La camiseta de Peña Nieto
En el transcurso de la semana que corre se levantarán y aparecerán las encuestas trimestrales, anuales y bienales sobre el desempeño del gobierno de Enrique Peña Nieto, sobre su popularidad y aprobación, y sobre las principales preocupaciones de la sociedad mexicana a propósito de la situación económica y de la seguridad.
Salvo un milagro, o que no se realicen o publiquen hasta más tarde, a petición del gobierno o de los medios que las patrocinan, dichas encuestas saldrán desastrosas y distorsionadas. Desastrosas, porque con un par de meses como los últimos dos, ningún gobierno puede librar bien el juicio inmediato de la opinión pública: le cobra todo, lo suyo y lo ajeno. Distorsionadas, por la misma razón por la que los sondeos efectuados inmediatamente después de la detención de Elba Esther, o de un triunfo o fracaso de la selección de futbol, por ejemplo, reflejan el sentimiento del momento, no una evaluación más ponderada de la gente.
Los colaboradores de Enrique Peña Nieto las disecarán con el cuidado que merecen. Lo harán entre ellos, como acostumbran, con algunos de sus amigos, y con el público a través del spin de sus expertos, y de sus columnistas y editores afines.
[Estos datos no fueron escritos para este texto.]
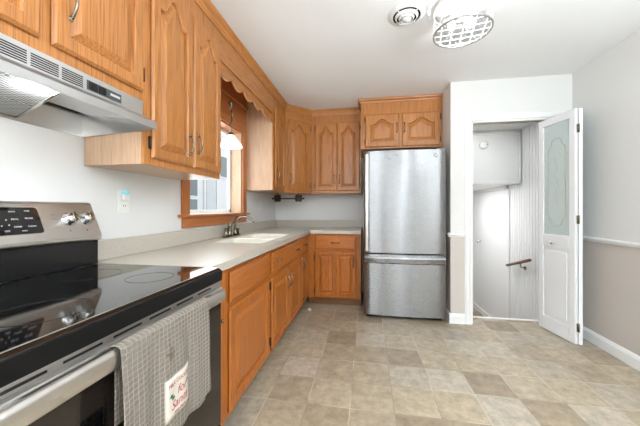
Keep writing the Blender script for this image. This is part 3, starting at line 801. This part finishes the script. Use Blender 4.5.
# cooktop
ck = MB().prism([(L + .095, .893), (L + .095, .915), (-.640, .915), (-.626, .908), (-.622, .893), (-.622, .862), (-.6495, .862), (-.6495, .893)], 1, RY0, RY1).build('cooktop', M['black_glass'], rg, .002)
MB().box(-.640, -.636, RY0 + .002, RY1 - .002, .9148, .9162).build('cooktop_trim', M['steel_y'], rg)
for cx, cy, r in ((-.80, .58, .10), (-.80, .93, .08), (-1.06, .58, .08), (-1.06, .93, .10)):
    MB().lathe([(r, 0), (r, .0004), (r - .0025, .0004), (r - .0025, 0)], (cx, cy, .9152), n=48, smooth=False, cap=False).build('burner_mark', plain('burner_print', (40, 40, 42), .2), rg)
MB().box(-.6218, -.6205, RY0 + .001, RY1 - .001, .8625, .905).build('front_edge', plain('black_front_edge', (9, 9, 10), .45, spec=.25), rg)
# backguard: black riser and sloping steel console
MB().box(L + .012, -1.238, RY0 + .004, RY1 - .012, .9155, 1.03).build('riser', M['black'], rg, .004)
bgp = [(L + .008, 1.028), (-1.232, 1.028), (-1.222, 1.036), (-1.222, 1.050), (-1.283, 1.190), (-1.292, 1.200), (L + .008, 1.202)]
con = MB().prism(bgp, 1, RY0 + .002, RY1 - .006).build('console', M['steel_y'], rg, .004)
p0 = Vector((-1.222, 0, 1.050)); p1 = Vector((-1.283, 0, 1.190)); vdir = (p1 - p0).normalized(); nrm = Vector((vdir.z, 0, -vdir.x)).normalized()
def onface(y, v, out=0): return p0 + Vector((0, y, 0)) + vdir * v + nrm * out
def faceplate(ys, vs_, t, name, mat, parent, r=.012):
    m = MB(); y0, y1 = ys; v0, v1 = vs_; pts = []
    sk_ = .0
    for cy, cv, s in ((y1 - r, v1 - r, 0), (y0 + r, v1 - r, 1), (y0 + r, v0 + r, 2), (y1 - r, v0 + r, 3)):
        for k in range(5):
            th = s * PI / 2 + k * PI / 8; pts.append((cy + r * math.cos(th), cv + r * math.sin(th)))
    n = len(pts); m.add([onface(a, b, .0004) for a, b in pts] + [onface(a, b, t) for a, b in pts],
        [tuple(range(n)), tuple(range(n, 2 * n))] + [(i, (i + 1) % n, n + (i + 1) % n, n + i) for i in range(n)])
    return m.build(name, mat, parent)
faceplate((.607, .899), (.028, .140), .0012, 'display_bezel', M['chrome'], con, .014)
disp = faceplate((.610, .896), (.031, .137), .0022, 'display', M['black_glass'], con, .012)
# legends on the display
rotm = Matrix((Vector((0, 1, 0)), vdir, nrm)).transposed().to_euler()
def legend(s, y, v, size):
    text_mesh(s, size, 'legend', M['lettering'], disp, onface(y, v, .0026), rotm, .0003)
for s, y, v in (('BAKE', .815, .120), ('KEEP', .861, .122), ('BROIL', .817, .090), ('PROBE', .860, .092), ('CONV', .819, .060), ('CLEAN', .862, .060)):
    legend(s, y, v, .0085)
    legend('______' if False else s[::-1].title()[:4], y + .004, v - .010, .006) if False else None
for y, v in ((.770, .085), (.791, .088), (.774, .066), (.795, .068)):
    d_ = MB().lathe([(.0001, .0), (.0022, 0), (.0022, .0006), (.0001, .0006)], onface(y, v, .0022), nrm, 10); d_.build('legend', M['lettering'], disp)
legend('OFF', .785, .045, .009); legend('START', .835, .043, .006)
for y in (.935, .935):
    pass
text_mesh('OVEN', .0055, 'legend', plain('grey_print', (120, 118, 116), .5), con, onface(.945, .105, .0005), rotm, .0002)
text_mesh('CONTROL', .0055, 'legend', bpy.data.materials['grey_print'], con, onface(.945, .085, .0005), rotm, .0002)
for y in (1.003, 1.074):
    c_ = onface(y, .083, 0)
    k = MB().lathe([(.029, 0), (.029, .004), (.0245, .006), (.023, .026), (.020, .030), (.0001, .030)], c_, nrm, 28)
    ko = k.build('knob', M['chrome'], con)
    g = MB().lathe([(.0001, 0), (.0001, 0)], (0, 0, 0)) if False else MB()
    u_ = Vector((0, 1, 0)); 
    hw_, hl_ = .005, .021
    cc = [c_ + nrm * h + u_ * (a * hw_) + vdir * (b_ * hl_) for h in (.0302, .037) for a, b_ in ((-1, -1), (1, -1), (1, 1), (-1, 1))]
    g.add(cc, [(0, 1, 2, 3), (4, 5, 6, 7), (0, 1, 5, 4), (1, 2, 6, 5), (2, 3, 7, 6), (3, 0, 4, 7)]).build('grip', M['nickel'], ko, .001)
    MB().lathe([(.0035, 0), (.0035, .0006), (.0001, .0006)], onface(y - .01, .03, .0003), nrm, 10).build('legend', bpy.data.materials['grey_print'], con)
# oven door, handle, drawer
dr = MB().box(-.6495, -.622, RY0 + .006, RY1 - .006, .245, .790).build('door', M['brown_glass'], rg, .004)
MB().box(-.622, -.6212, RY0 + .10, RY1 - .55 + .0, .33, .70).build('window', M['black_glass'], dr)
MB().box(-.6495, -.614, RY0 + .006, RY1 - .006, .7905, .838).build('top_rail', M['steel_y'], dr, .006)
vs_ = MB().box(-.6495, -.626, RY0 + .006, RY1 - .006, .8382, .8618).build('vent_strip', M['steel_y'], rg, .002)
sl = MB()
for k in range(6):
    y = RY0 + .04 + k * .118; sl.box(-.6255, -.6245, y, y + .088, .8465, .8520)
sl.build('vent_slots', M['black_matte'], vs_)
hd = MB().prism([(-.598, .793), (-.586, .790), (-.5795, .796), (-.577, .815), (-.578, .832), (-.586, .840), (-.598, .836)], 1, RY0 + .012, RY1 - .05).build('handle', M['steel_y'], dr, .003)
for y in (RY0 + .05, RY1 - .095):
    MB().box(-.6139, -.598, y, y + .03, .80, .83).build('handle_post', M['steel_y'], hd, .003)
dw = MB().box(-.6495, -.622, RY0 + .006, RY1 - .006, .075, .238).build('drawer', M['black'], rg, .004)

# towel over the oven handle
tw = thing('towel', 'taupe checked dish towel with a stitched patch hanging from the oven handle', 'towel')
ty0, ty1 = .572, .940
NY, NZ = 60, 50
def towel_pt(iy, s):
    """s: arc length from the back hem over the bar to the front hem"""
    u = iy / NY; y = ty0 + (ty1 - ty0) * u
    back = .20; over = .055; front = .335
    wav = .0045 * math.sin(u * 15 + .5) + .003 * math.sin(u * 31 + 2)
    tot = back + over + front
    d_ = s * tot
    if d_ < back:
        z = .838 - (back - d_); x = -.5925 - .002 * 0
        x = -.6045; y += .018 * (1 - u)
    elif d_ < back + over:
        th = (d_ - back) / over; a_ = PI * (1 - th)
        x = -.588 + .0165 * math.cos(a_); z = .838 + .0075 * math.sin(a_)
    else:
        f = (d_ - back - over) / front
        hem = front + .006 * math.sin(u * 9) + (-.012 if u > .9 else 0) + .012 * (1 - u)
        z = .838 - f * hem
        x = -.5718 + (wav + .004) * min(1, f * 2.2) + .006 * f * (1 - u)
        y += .004 * math.sin(f * 7 + 1) * f
    return (x, y, z)
vs = [towel_pt(i, j / NZ) for j in range(NZ + 1) for i in range(NY + 1)]
fs = [(j * (NY + 1) + i, j * (NY + 1) + i + 1, (j + 1) * (NY + 1) + i + 1, (j + 1) * (NY + 1) + i) for j in range(NZ) for i in range(NY)]
tm = MB().add(vs, fs, True).build('cloth', M['towel'], tw)
sm_ = tm.modifiers.new('thick', 'SOLIDIFY'); sm_.thickness = .0022; sm_.offset = 1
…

No sé qué provecho extraigan. Pero tal vez les sirvan para llevar a cabo una lectura diferente de los resultados electorales de los últimos 17 años; una mirada apriista, sino antipriista.
Lo he escrito varias veces, pero nunca sobra repetir las buenas ideas. Desde 1997, excluyendo los votos de sus aliados paleros como el Partido Verde, el PRI obtiene la tercera parte de los votos en México. Cuando uno de los candidatos perdedores se desploma —por anacrónico (2000), por impresentable (2006), por inviable (2012)— gana el candidato no priista (Fox, Calderón), por un margen exiguo, o gana el PRI, con una ventaja semejante. Pero eso no quita que las dos terceras partes —o más— de los mexicanos no votan por el PRI, ni con pésimos candidatos —Roberto Madrazo— ni con excelentes candidatos —Peña.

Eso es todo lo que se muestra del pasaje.